Visual Basic 6 handles GetImageData/ReleaseImageData correctly. Most other languages can fail.

sapbucket
December 9, 2004, 03:58:37
Stefan,

I have been exploring the definition of Variant in a VB6 book. A variant is in 16 byte format:

Bytes
----------------
0-1: VarType
2-7: Unused
8-15: Value

While a 'byte' value (the type stored in the array) is a single byte. It should be byte 8 (zero index).

I was wondering why I kept getting size 16 arrays returned.

I havent done it yet, but I am going to try and isolate byte 8 and view it. I am still confused about the formatting because RGB usually has 4 bytes (R,G,B, and O). If EVERY value is stored as 16-byte variant, the following calculation should give the total number of variants and total number of bytes:

640 x 480 x 4 = 1228800 variants x 16 bytes/variant = 19,660,800 bytes.
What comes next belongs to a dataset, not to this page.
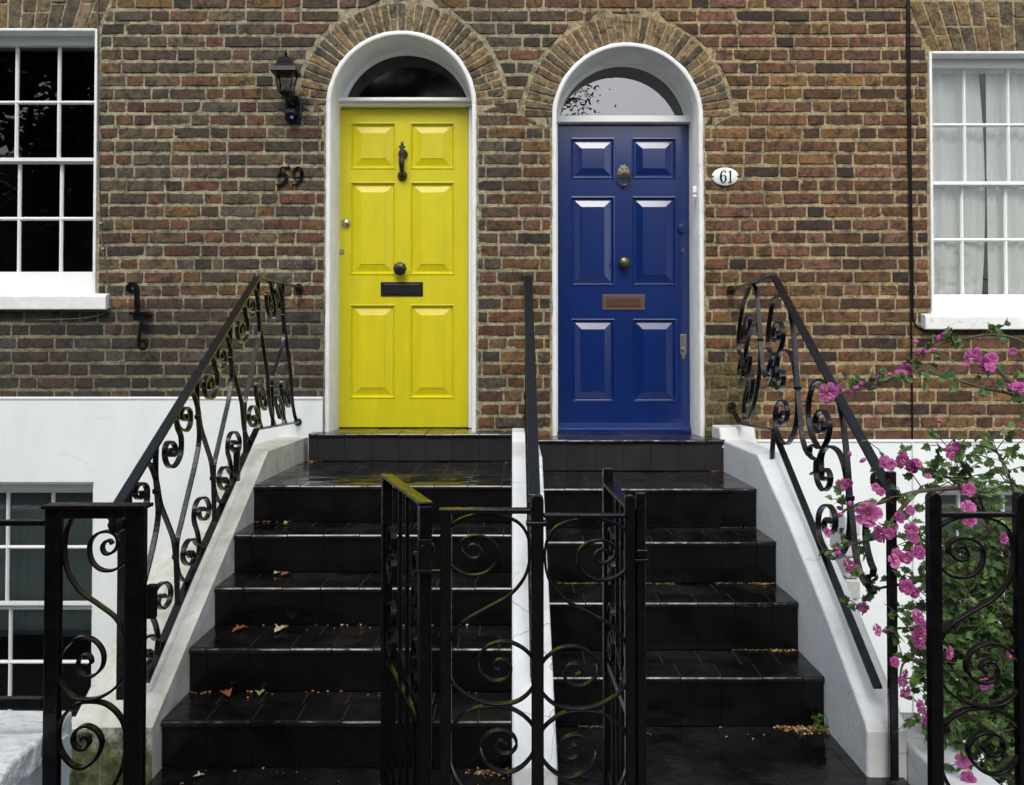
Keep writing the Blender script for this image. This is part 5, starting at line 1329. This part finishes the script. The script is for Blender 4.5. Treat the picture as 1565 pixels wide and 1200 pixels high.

But that would make the image almost 20 MB! Which doesn't make much sense.


The other idea I had is to look at Bytes 0 and 1. They should be the same for every array (ie, every 16 bytes we should see the same 0-255 value) because the variant uses VarType to encode what the type the variant value is. Since they are all the same type, the byte code should repeat itself. In this way I can at least verify that the Variant is intact and contains the correct value type.

(http://msdn.microsoft.com/library/default.asp?url=/library/en-us/script56/html/vsconvartype.asp)
Constant Value Description
vbEmpty 0 Uninitialized (default)
vbNull 1 Contains no valid data
vbInteger 2 Integer subtype
vbLong 3 Long subtype
vbSingle 4 Single subtype
vbDouble 5 Double subtype
vbCurrency 6 Currency subtype
vbDate 7 Date subtype
vbString 8 String subtype
vbObject 9 Object
vbError 10 Error subtype
vbBoolean 11 Boolean subtype
vbVariant 12 Variant (used only for arrays of variants)
vbDataObject 13 Data access object
vbDecimal 14 Decimal subtype
vbByte 17 Byte subtype
vbArray 8192 Array


Argh...script froze up my IDE...need to reboot.

I will post the the decoded results in a bit



BTW, how do you make those nice 'code' snippets in your posts?

sapbucket
December 9, 2004, 05:36:34
OK,

I have access to the image data.

The array is 1920 x 480 for an rgb image 640x480. This is because there are three bytes per pixel. 640 x 3 = 1920.

Here is my PERL test loop:


$buffer = $imaging->ImageBuffers->Item(1);
$imagedata=$buffer->GetImageData();
for($i=0;$i<@$imagedata;$i++) {
$len=length($$imagedata[$i]);
$refID=$$imagedata[$i];
$index=0;
LOOP:foreach(@$refID) {
if($_ > 25) {
$len2=length($_);
print " ";
print $_." $len2 $index $$imagedata[$i] ($i)\n";
}
}
}


This gives full access to the image data.

Next is manipulating and storing the image.

This dialogue should be quite useful for someone else trying to repeat this process.

Stefan Geissler
December 9, 2004, 08:29:08
Hi,

Congratulations!

The code snippts are in "code" tags.


printf("Hello World");


Press the "Post Reply" button to see possibillites.

sapbucket
December 10, 2004, 01:50:45
Just confirming:



$imagedata=$buffer->GetImageData(); # after this we get black image



after using GetImageData() we get access to the image data BUT any attempt to save the image data does not work (you get a black image).

One might think that the following would work:



$imagedata=$buffer->GetImageData(); # after this we get black image
$buffer->ReleaseImageData($imagedata);
$imaging->MemorySaveImage("c:\\ocr\\test2.bmp");


But it doesn't.

You may use the method explored by Stefan and I for machine vision processes. However, image processing techniques, while possible, are not savable - so you can't "see" what you did to the image. This may not bother some people (such as myself) because I do not need to "see" the image.